• DESCRIPTION OF THE TASK: Read the listing and extract each line that includes the word "Blender".
--- Begin PROVIDED ENTRIES ---
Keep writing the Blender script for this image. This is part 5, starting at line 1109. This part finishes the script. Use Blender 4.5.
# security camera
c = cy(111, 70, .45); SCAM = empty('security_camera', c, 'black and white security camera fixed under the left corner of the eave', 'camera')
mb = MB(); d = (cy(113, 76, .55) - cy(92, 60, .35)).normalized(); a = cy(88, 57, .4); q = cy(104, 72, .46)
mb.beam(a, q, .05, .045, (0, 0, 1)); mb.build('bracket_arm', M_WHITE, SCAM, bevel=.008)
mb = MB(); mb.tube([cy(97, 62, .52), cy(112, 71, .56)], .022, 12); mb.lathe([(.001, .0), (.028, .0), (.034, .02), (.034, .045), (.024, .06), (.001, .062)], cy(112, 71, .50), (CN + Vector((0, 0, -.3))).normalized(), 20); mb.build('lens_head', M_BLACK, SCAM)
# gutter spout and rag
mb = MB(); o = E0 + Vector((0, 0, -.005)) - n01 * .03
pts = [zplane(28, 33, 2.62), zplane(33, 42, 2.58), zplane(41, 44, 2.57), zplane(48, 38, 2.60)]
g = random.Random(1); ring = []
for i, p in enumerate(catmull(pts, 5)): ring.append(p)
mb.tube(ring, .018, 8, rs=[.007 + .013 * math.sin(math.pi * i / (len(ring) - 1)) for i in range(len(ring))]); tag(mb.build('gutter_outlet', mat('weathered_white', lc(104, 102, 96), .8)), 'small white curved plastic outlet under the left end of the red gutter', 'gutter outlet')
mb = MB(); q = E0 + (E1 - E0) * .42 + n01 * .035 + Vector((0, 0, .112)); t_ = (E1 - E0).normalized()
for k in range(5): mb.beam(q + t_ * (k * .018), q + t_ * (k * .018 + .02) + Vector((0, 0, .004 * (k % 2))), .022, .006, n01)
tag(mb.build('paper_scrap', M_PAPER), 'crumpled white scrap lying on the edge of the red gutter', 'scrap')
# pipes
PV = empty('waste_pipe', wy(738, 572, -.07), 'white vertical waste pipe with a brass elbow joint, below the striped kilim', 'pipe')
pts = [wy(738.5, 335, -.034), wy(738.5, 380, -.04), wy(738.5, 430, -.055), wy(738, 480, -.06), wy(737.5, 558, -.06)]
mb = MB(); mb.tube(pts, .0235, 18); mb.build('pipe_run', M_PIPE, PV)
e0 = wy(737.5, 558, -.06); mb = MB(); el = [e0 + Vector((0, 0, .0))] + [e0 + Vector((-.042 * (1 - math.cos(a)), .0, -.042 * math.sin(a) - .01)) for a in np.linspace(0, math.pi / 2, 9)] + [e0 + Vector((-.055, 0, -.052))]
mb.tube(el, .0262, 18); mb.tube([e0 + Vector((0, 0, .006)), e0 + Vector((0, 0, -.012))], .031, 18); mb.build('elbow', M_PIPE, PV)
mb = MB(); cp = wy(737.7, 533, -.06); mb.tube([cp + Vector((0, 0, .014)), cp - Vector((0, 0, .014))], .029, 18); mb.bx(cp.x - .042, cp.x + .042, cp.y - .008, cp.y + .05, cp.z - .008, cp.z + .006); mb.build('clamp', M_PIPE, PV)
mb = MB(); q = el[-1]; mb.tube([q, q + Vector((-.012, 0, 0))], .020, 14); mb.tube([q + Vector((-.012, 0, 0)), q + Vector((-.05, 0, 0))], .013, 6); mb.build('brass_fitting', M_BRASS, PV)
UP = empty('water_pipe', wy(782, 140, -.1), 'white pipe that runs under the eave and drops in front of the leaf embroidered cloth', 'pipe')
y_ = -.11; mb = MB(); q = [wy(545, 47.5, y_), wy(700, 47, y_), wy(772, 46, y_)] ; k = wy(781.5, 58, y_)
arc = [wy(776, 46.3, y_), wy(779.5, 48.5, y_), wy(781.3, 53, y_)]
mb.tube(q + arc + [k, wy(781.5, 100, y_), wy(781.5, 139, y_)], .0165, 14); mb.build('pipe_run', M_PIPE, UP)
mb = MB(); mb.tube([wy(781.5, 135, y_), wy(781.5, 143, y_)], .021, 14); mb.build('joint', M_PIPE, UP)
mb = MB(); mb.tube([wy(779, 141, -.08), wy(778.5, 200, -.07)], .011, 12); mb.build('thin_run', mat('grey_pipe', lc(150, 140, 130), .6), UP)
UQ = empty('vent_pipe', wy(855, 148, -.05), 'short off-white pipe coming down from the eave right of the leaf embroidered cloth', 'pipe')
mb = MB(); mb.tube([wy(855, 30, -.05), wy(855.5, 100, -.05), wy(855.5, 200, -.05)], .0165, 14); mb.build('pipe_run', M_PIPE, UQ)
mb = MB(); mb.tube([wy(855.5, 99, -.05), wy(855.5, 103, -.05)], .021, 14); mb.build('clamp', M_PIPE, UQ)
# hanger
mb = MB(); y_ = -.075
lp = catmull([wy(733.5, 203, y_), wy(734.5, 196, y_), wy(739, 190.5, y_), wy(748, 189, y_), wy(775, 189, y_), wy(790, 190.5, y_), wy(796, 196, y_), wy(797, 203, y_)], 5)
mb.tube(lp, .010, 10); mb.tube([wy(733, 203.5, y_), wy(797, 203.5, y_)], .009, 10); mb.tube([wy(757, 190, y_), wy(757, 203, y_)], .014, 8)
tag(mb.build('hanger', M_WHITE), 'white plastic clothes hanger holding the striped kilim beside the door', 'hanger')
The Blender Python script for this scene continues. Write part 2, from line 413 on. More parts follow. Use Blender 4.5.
--- End PROVIDED ENTRIES ---
• REPLY:
Keep writing the Blender script for this image. This is part 5, starting at line 1109. This part finishes the script. Use Blender 4.5.
The Blender Python script for this scene continues. Write part 2, from line 413 on. More parts follow. Use Blender 4.5.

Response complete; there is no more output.